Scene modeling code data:
==*==

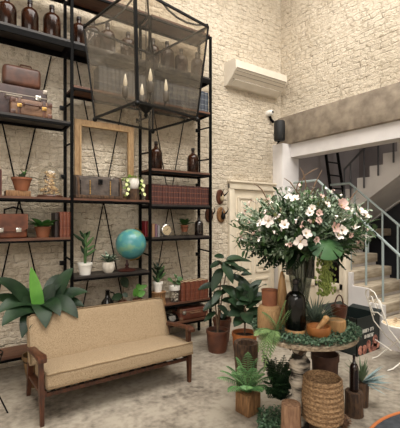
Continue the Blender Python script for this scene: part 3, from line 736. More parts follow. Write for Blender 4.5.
T = thing('potted_haworthia', 'striped spiky haworthia in a rounded cream pot beside the globe', 'potted plant', (xat(108.5, YF+.10), YF+.10, zg))
m = MB(); m.lathe([(0, 0), (.045, 0), (.066, .03), (.074, .075), (.068, .125), (.058, .125), (.055, .10), (0, .09)], 20); m.build('pot', TEXTC, T)
STRP = mat('white striped leaf', (40, 66, 44), (176, 190, 166), 26, .5, stretch=(1, 1, 3), lo=.52, hi=.58)
m = MB()
for k in range(20):
    a = k*2.4; e = .25+.9*(k/20); d = Vector((math.cos(a), math.sin(a)*.7, e)).normalized(); m.leaf((0, 0, .11), Vector((0, 0, .11))+d*rnd(.12, .17), .042, .15, None, .5, peak=.3)
m.build('leaves', STRP, T)
xg = xat(127, YF+.12)
gz = zat(131, 244, YF+.12)-zg; gr = 15.2*(YF+.12)/(C_-((131-200)/FPX)*S_)/FPX
gx = xat(131, YF+.12)-xg
T = thing('terrestrial_globe', 'turquoise globe on a brass meridian and dark turned stand', 'globe', (xg, YF+.12, zg))
def globe_mat():
    m = bpy.data.materials.new('globe map'); m.use_nodes = True; nt = m.node_tree; N = nt.nodes; L = nt.links; b = N['Principled BSDF']; b.inputs['Roughness'].default_value = .3
    tc = N.new('ShaderNodeTexCoord'); nz = N.new('ShaderNodeTexNoise'); nz.inputs['Scale'].default_value = 7; nz.inputs['Detail'].default_value = 5; L.new(tc.outputs['Object'], nz.inputs['Vector'])
    cr = N.new('ShaderNodeValToRGB'); e = cr.color_ramp.elements; e[0].position = .0; e[0].color = lin((52, 118, 128)); e[1].position = 1; e[1].color = lin((140, 160, 124))
    q = e.new(.52); q.color = lin((74, 138, 142)); q = e.new(.56); q.color = lin((92, 152, 140)); q = e.new(.64); q.color = lin((116, 156, 130))
    L.new(nz.outputs['Fac'], cr.inputs[0]); L.new(cr.outputs[0], b.inputs['Base Color']); return m
m = MB(); m.sph((gx, 0, gz), gr, 32); m.build('globe_ball', globe_mat(), T)
m = MB(); R_ = gr+.012
m.tube([(gx+R_*math.sin(a), 0, gz+R_*math.cos(a)) for a in [math.radians(15+k*12) for k in range(15)]], .007, 6); m.build('meridian_arc', BRASS, T)
m = MB(); m.lathe([(0, 0), (.11, 0), (.115, .012), (.09, .024), (.03, .035), (.018, .05), (.026, .075), (.014, .10), (.012, max(.11, gz-gr-.005)), (0, max(.11, gz-gr-.005))], 20); m.build('stand', mat('dark turned stand', (58, 26, 20), rough=.35), T)

# ---- cactus shelf
zq = ZC['cactus']; xs = xat(158, YF+.06)
m = MB(); m.lathe([(0, 0), (.105, 0), (.092, .05), (.096, .13), (.107, .155), (0, .155)], 11); tag(m.build('tree_stump', RAWW, None, (xs, YF+.06, zq)), 'pale rough stump holding up the small white cactus pot', 'stump')
T = potted('potted_cactus', 'branching cactus in a white pot standing on a rough stump', 'potted plant', (xs, YF+.06, zq+.155), .062, .125, WHITEC, rim=.2); T.rotation_euler = (0, 0, 0)
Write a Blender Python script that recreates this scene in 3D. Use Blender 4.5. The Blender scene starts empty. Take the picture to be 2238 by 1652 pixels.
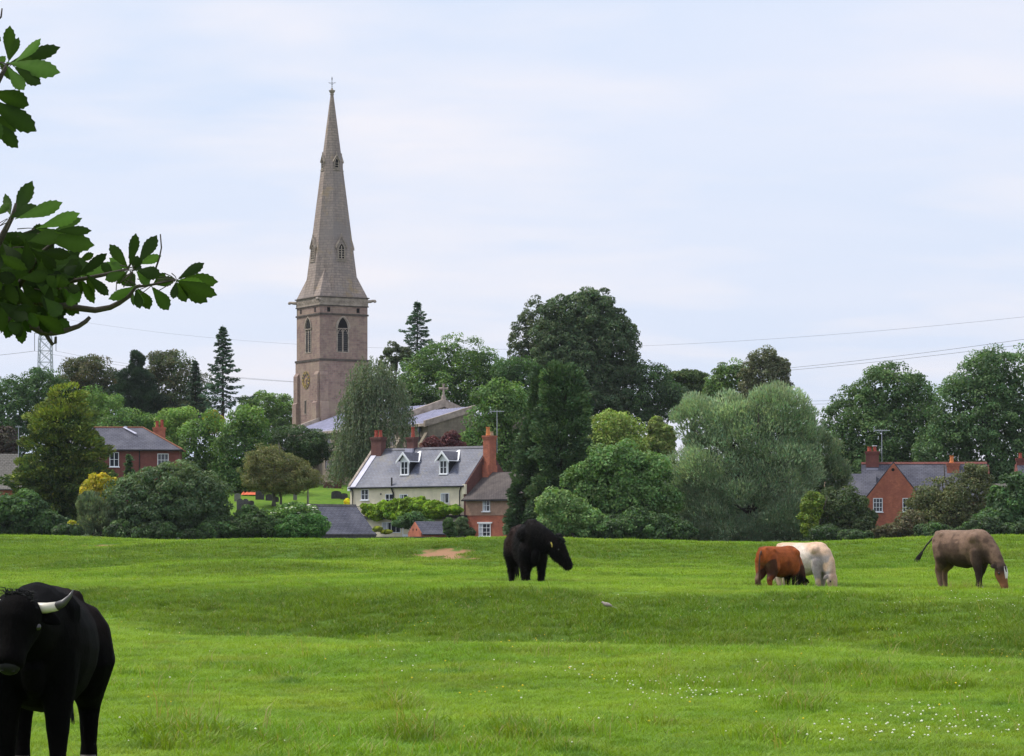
import bpy, bmesh, math, random
import numpy as np
from mathutils import Vector, Matrix, noise as mnoise
R = math.radians
sc = bpy.context.scene
COL = sc.collection
# ------------------------------------------------------------------ camera, sky, sun, exposure
F, E, HY, CX = 6346.0, 1.7, 1200.0, 1119.0      # focal length in picture units, eye height, horizon line, centre line
cam_d = bpy.data.cameras.new('camera'); cam = bpy.data.objects.new('camera', cam_d); COL.objects.link(cam)
cam.location = (0, 0, E); cam.rotation_euler = (R(90), 0, 0)
cam_d.sensor_width = 36; cam_d.lens = 36 * F / 2238; cam_d.shift_y = (HY - 826) / 2238
cam_d.clip_start = 0.5; cam_d.clip_end = 30000
sc.camera = cam
SUN_AZ, SUN_EL = R(-72), R(54)                    # veiled sun high on the left, slightly beyond the church
sun_dir = Vector((math.sin(SUN_AZ) * math.cos(SUN_EL), math.cos(SUN_AZ) * math.cos(SUN_EL), math.sin(SUN_EL)))
w = bpy.data.worlds.new('World'); sc.world = w; w.use_nodes = True
nt = w.node_tree; nt.nodes.clear()
def N(t, typ, **kw):
    n = t.nodes.new(typ)
    for k, v in kw.items(): setattr(n, k, v)
    return n
def mathn(t, op, a, b=None, c=None):
    n = N(t, 'ShaderNodeMath', operation=op)
    for i, x in enumerate((a, b, c)):
        if x is None: continue
        if isinstance(x, (int, float)): n.inputs[i].default_value = x
        else: t.links.new(x, n.inputs[i])
    return n.outputs[0]
def mixc(t, f, a, b, blend='MIX'):
    n = N(t, 'ShaderNodeMix', data_type='RGBA', blend_type=blend)
    for s, x in ((n.inputs[0], f), (n.inputs[6], a), (n.inputs[7], b)):
        if isinstance(x, (int, float)): s.default_value = x
        elif isinstance(x, (tuple, list)): s.default_value = (*x[:3], 1)
        else: t.links.new(x, s)
    return n.outputs[2]
def ramp(t, f, stops):
    n = N(t, 'ShaderNodeValToRGB')
    while len(n.color_ramp.elements) < len(stops): n.color_ramp.elements.new(0.5)
    for e, (p, c) in zip(n.color_ramp.elements, stops):
        e.position = p; e.color = (c, c, c, 1) if isinstance(c, (int, float)) else (*c, 1)
    t.links.new(f, n.inputs[0]); return n.outputs[0]
def noisen(t, vec, scale, detail=3, rough=.55, dist=0, out=0):
    n = N(t, 'ShaderNodeTexNoise'); n.inputs['Scale'].default_value = scale
    n.inputs['Detail'].default_value = detail; n.inputs['Roughness'].default_value = rough; n.inputs['Distortion'].default_value = dist
    if vec is not None: t.links.new(vec, n.inputs['Vector'])
    return n.outputs[out]
tc = N(nt, 'ShaderNodeTexCoord')
sky = N(nt, 'ShaderNodeTexSky', sky_type='NISHITA', sun_disc=False)
sky.sun_elevation = SUN_EL; sky.sun_rotation = SUN_AZ; sky.air_density = 1.2; sky.dust_density = 3.0
sep = N(nt, 'ShaderNodeSeparateXYZ'); nt.links.new(tc.outputs['Generated'], sep.inputs[0])
zc = mathn(nt, 'MAXIMUM', sep.outputs[2], 0.0)
den = mathn(nt, 'ADD', zc, 0.16)
cmb = N(nt, 'ShaderNodeCombineXYZ')
nt.links.new(mathn(nt, 'DIVIDE', sep.outputs[0], den), cmb.inputs[0]); nt.links.new(mathn(nt, 'DIVIDE', sep.outputs[1], den), cmb.inputs[1])
mp = N(nt, 'ShaderNodeMapping'); mp.inputs['Scale'].default_value = (.8, 1.25, 1); mp.inputs['Location'].default_value = (0.35, 1.9, 0)
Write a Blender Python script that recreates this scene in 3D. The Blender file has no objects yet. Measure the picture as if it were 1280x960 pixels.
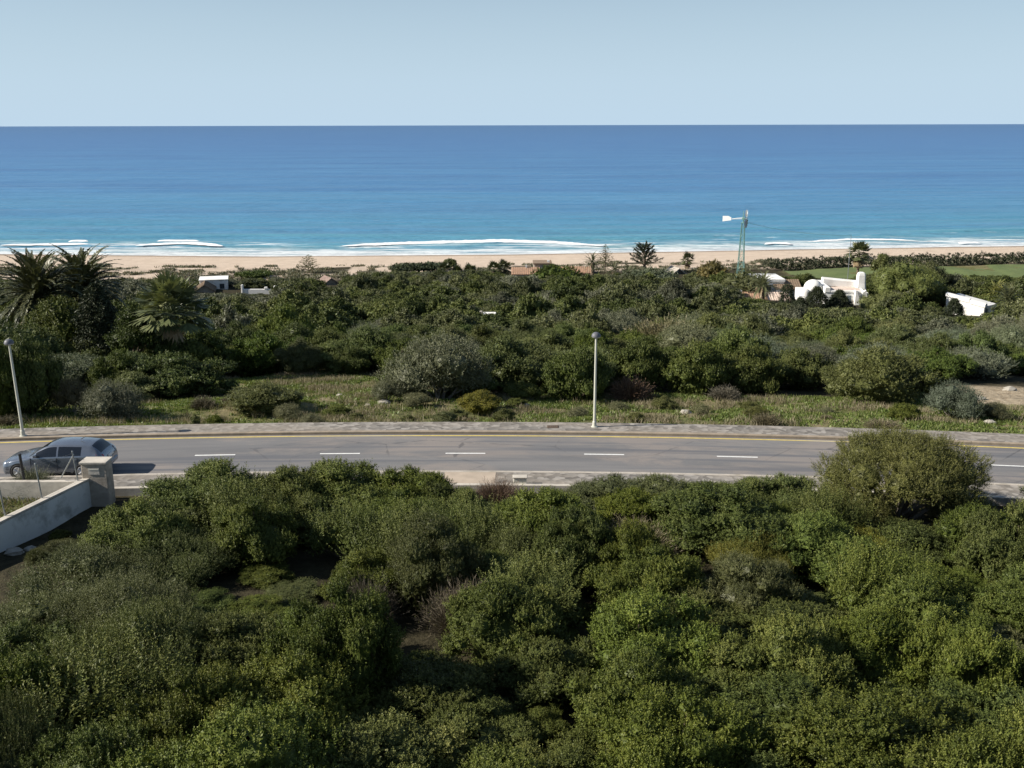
import bpy, math, random
import numpy as np
from mathutils import Matrix, Vector

# ------------------------------------------------------------------ scene
S = bpy.context.scene
COL = S.collection
PI = math.pi
F = 1250.0                       # focal length in pixels of a 1280 px wide picture
PITCH = math.atan(324 / F)
CAMZ = 32.0                      # metres above the sea
ROLL = -0.0023
RZ = 17.5                        # road level
cam_m = Matrix.Rotation(PI / 2 - PITCH, 3, 'X') @ Matrix.Rotation(ROLL, 3, 'Z')
CM = np.array(cam_m)


def link(o):
    COL.objects.link(o)
    return o


# ------------------------------------------------------------------ terrain
RC = (-5.0, 46.3 - 192.0)
RR = 192.0


def RP(u, v, z):
    a = u / RR
    return (RC[0] + (RR + v) * math.sin(a), RC[1] + (RR + v) * math.cos(a), z)


def road_uv(x, y):
    dx, dy = x - RC[0], y - RC[1]
    return math.atan2(dx, dy) * RR, math.hypot(dx, dy) - RR


def vnoise(x, y, seed=0):
    x = np.asarray(x, float); y = np.asarray(y, float)
    xi = np.floor(x).astype(np.int64); yi = np.floor(y).astype(np.int64)
    xf = x - xi; yf = y - yi
    xf = xf * xf * (3 - 2 * xf); yf = yf * yf * (3 - 2 * yf)

    def h(a, b):
        n = (a * 374761393 + b * 668265263 + seed * 1442695041) & 0xffffffff
        n = ((n ^ (n >> 13)) * 1274126177) & 0xffffffff
        return ((n ^ (n >> 16)) & 0xffff) / 65535.0
    return (h(xi, yi) * (1 - xf) + h(xi + 1, yi) * xf) * (1 - yf) + (h(xi, yi + 1) * (1 - xf) + h(xi + 1, yi + 1) * xf) * yf


def fbm(x, y, seed=0, o=4):
    s = 0; a = .5
    for k in range(o):
        s = s + a * vnoise(x * 2 ** k, y * 2 ** k, seed + k); a *= .5
    return s


def sstep(a, b, x):
    t = np.clip((x - a) / (b - a), 0, 1)
    return t * t * (3 - 2 * t)


SHX = [-700, -300, -132, -65, 0, 66, 141, 300, 700]
SHY = [300, 280, 258, 252, 255, 263, 271, 290, 330]


def shore(x):
    return np.interp(x, SHX, SHY)


DS = [-400, -50, 0, 18, 30, 36, 38.6, 48.0, 55, 62, 75, 100, 130, 160, 185]
ZS = [60, 25, 20, 18.6, 17.75, 17.4, 17.38, 17.38, 16.4, 15.3, 13.3, 9.6, 6.8, 4.9, 3.9]


def H(x, y):
    x = np.asarray(x, float); y = np.asarray(y, float)
    v = np.hypot(x - RC[0], y - RC[1]) - RR + 46.3
    w = sstep(58, 115, y)
    d = v * (1 - w) + y * w
    z = np.interp(d, DS, ZS)
    sh = shore(x)
    s = y - sh                                   # + = seawards
    zb = np.interp(s, [-60, -42, -30, -16, 0, 20, 120, 400, 4000], [3.4, 2.9, 2.0, 1.4, 0, -.9, -4, -12, -60])
    k = sstep(-68, -48, s)
    z = z * (1 - k) + zb * k
    bench = np.minimum(sstep(34, 38, v), 1 - sstep(48.5, 52, v))
    n = (fbm(x / 7, y / 7, 3) - .47) * 1.1 * (1 - bench) * (1 - sstep(-70, -40, s))
    dune = sstep(-60, -52, s) * (1 - sstep(-46, -38, s))
    n = n + dune * (fbm(x / 6, y / 4, 9) - .4) * 1.0
    return z + n


def hz(x, y):
    return float(H(x, y))


def ray(px, py):
    v = CM @ np.array([(px - 640) / F, -(py - 480) / F, -1.0])
    return v


def at_z(px, py, z):
    v = ray(px, py); t = (z - CAMZ) / v[2]
    return v[0] * t, v[1] * t, z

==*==

EXERCISE PROMPT: Only the lines from the one with "were 1280x960 pixels." down to the one with "from mathutils import Matrix, Vector" belong in your copy, both ends included; write them out exactly and skip any pictures.

OUTPUT FOR THIS EXERCISE:
Write a Blender Python script that recreates this scene in 3D. The Blender file has no objects yet. Measure the picture as if it were 1280x960 pixels.
import bpy, math, random
import numpy as np
from mathutils import Matrix, Vector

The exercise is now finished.